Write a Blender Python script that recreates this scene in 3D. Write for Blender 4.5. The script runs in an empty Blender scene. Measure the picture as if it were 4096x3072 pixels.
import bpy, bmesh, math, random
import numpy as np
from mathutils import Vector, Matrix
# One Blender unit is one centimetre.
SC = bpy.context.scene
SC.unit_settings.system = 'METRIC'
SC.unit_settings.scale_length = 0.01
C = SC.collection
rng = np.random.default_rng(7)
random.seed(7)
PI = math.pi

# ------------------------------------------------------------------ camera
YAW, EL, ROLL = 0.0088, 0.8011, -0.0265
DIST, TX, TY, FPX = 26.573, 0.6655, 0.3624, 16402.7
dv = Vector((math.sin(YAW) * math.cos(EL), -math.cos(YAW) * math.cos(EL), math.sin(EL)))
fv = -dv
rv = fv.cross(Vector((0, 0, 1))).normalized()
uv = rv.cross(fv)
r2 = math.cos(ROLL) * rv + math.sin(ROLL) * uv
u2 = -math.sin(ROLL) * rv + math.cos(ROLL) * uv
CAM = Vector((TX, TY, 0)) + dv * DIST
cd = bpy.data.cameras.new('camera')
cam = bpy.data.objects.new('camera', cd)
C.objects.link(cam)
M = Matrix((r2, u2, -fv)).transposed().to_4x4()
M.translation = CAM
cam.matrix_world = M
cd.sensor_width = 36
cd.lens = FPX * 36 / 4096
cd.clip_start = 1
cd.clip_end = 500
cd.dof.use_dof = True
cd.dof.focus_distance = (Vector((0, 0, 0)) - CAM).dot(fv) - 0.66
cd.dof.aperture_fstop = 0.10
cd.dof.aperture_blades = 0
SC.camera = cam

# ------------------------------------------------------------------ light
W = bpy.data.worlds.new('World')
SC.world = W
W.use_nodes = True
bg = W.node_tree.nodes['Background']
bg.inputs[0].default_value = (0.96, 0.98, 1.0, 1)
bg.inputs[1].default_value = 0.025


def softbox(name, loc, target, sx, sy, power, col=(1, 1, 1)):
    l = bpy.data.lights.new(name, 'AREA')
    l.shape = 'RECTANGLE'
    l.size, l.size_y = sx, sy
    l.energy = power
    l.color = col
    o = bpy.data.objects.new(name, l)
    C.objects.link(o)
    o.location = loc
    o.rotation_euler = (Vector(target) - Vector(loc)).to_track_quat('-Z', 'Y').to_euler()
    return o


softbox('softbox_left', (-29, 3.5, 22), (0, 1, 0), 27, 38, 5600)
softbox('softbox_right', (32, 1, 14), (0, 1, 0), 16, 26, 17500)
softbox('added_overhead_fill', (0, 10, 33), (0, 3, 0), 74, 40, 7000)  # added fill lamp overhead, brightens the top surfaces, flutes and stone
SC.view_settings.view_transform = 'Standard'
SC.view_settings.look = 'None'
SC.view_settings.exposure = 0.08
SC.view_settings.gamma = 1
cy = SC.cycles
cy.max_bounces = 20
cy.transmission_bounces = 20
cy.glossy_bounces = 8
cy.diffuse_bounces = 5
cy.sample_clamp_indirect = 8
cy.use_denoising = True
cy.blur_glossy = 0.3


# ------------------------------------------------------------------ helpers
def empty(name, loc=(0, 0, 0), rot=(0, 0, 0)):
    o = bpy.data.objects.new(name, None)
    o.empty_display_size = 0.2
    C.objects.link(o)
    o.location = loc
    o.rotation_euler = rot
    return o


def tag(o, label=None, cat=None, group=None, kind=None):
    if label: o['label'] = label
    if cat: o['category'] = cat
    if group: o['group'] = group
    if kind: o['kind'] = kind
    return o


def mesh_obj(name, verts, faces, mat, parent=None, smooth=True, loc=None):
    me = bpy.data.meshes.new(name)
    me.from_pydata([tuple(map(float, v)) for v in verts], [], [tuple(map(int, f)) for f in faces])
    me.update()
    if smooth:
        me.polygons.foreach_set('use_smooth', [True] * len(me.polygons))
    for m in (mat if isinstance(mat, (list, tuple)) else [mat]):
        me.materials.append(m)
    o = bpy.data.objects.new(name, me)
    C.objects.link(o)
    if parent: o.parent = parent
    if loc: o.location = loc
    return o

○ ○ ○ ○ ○

Exercise:
Repeat the material above exactly.

Exercise answer:
Write a Blender Python script that recreates this scene in 3D. Write for Blender 4.5. The script runs in an empty Blender scene. Measure the picture as if it were 4096x3072 pixels.
import bpy, bmesh, math, random
import numpy as np
from mathutils import Vector, Matrix
# One Blender unit is one centimetre.
SC = bpy.context.scene
SC.unit_settings.system = 'METRIC'
SC.unit_settings.scale_length = 0.01
C = SC.collection
rng = np.random.default_rng(7)
random.seed(7)
PI = math.pi

# ------------------------------------------------------------------ camera
YAW, EL, ROLL = 0.0088, 0.8011, -0.0265
DIST, TX, TY, FPX = 26.573, 0.6655, 0.3624, 16402.7
dv = Vector((math.sin(YAW) * math.cos(EL), -math.cos(YAW) * math.cos(EL), math.sin(EL)))
fv = -dv
rv = fv.cross(Vector((0, 0, 1))).normalized()
uv = rv.cross(fv)
r2 = math.cos(ROLL) * rv + math.sin(ROLL) * uv
u2 = -math.sin(ROLL) * rv + math.cos(ROLL) * uv
CAM = Vector((TX, TY, 0)) + dv * DIST
cd = bpy.data.cameras.new('camera')
cam = bpy.data.objects.new('camera', cd)
C.objects.link(cam)
M = Matrix((r2, u2, -fv)).transposed().to_4x4()
M.translation = CAM
cam.matrix_world = M
cd.sensor_width = 36
cd.lens = FPX * 36 / 4096
cd.clip_start = 1
cd.clip_end = 500
cd.dof.use_dof = True
cd.dof.focus_distance = (Vector((0, 0, 0)) - CAM).dot(fv) - 0.66
cd.dof.aperture_fstop = 0.10
cd.dof.aperture_blades = 0
SC.camera = cam

# ------------------------------------------------------------------ light
W = bpy.data.worlds.new('World')
SC.world = W
W.use_nodes = True
bg = W.node_tree.nodes['Background']
bg.inputs[0].default_value = (0.96, 0.98, 1.0, 1)
bg.inputs[1].default_value = 0.025


def softbox(name, loc, target, sx, sy, power, col=(1, 1, 1)):
    l = bpy.data.lights.new(name, 'AREA')
    l.shape = 'RECTANGLE'
    l.size, l.size_y = sx, sy
    l.energy = power
    l.color = col
    o = bpy.data.objects.new(name, l)
    C.objects.link(o)
    o.location = loc
    o.rotation_euler = (Vector(target) - Vector(loc)).to_track_quat('-Z', 'Y').to_euler()
    return o


softbox('softbox_left', (-29, 3.5, 22), (0, 1, 0), 27, 38, 5600)
softbox('softbox_right', (32, 1, 14), (0, 1, 0), 16, 26, 17500)
softbox('added_overhead_fill', (0, 10, 33), (0, 3, 0), 74, 40, 7000)  # added fill lamp overhead, brightens the top surfaces, flutes and stone
SC.view_settings.view_transform = 'Standard'
SC.view_settings.look = 'None'
SC.view_settings.exposure = 0.08
SC.view_settings.gamma = 1
cy = SC.cycles
cy.max_bounces = 20
cy.transmission_bounces = 20
cy.glossy_bounces = 8
cy.diffuse_bounces = 5
cy.sample_clamp_indirect = 8
cy.use_denoising = True
cy.blur_glossy = 0.3


# ------------------------------------------------------------------ helpers
def empty(name, loc=(0, 0, 0), rot=(0, 0, 0)):
    o = bpy.data.objects.new(name, None)
    o.empty_display_size = 0.2
    C.objects.link(o)
    o.location = loc
    o.rotation_euler = rot
    return o


def tag(o, label=None, cat=None, group=None, kind=None):
    if label: o['label'] = label
    if cat: o['category'] = cat
    if group: o['group'] = group
    if kind: o['kind'] = kind
    return o


def mesh_obj(name, verts, faces, mat, parent=None, smooth=True, loc=None):
    me = bpy.data.meshes.new(name)
    me.from_pydata([tuple(map(float, v)) for v in verts], [], [tuple(map(int, f)) for f in faces])
    me.update()
    if smooth:
        me.polygons.foreach_set('use_smooth', [True] * len(me.polygons))
    for m in (mat if isinstance(mat, (list, tuple)) else [mat]):
        me.materials.append(m)
    o = bpy.data.objects.new(name, me)
    C.objects.link(o)
    if parent: o.parent = parent
    if loc: o.location = loc
    return o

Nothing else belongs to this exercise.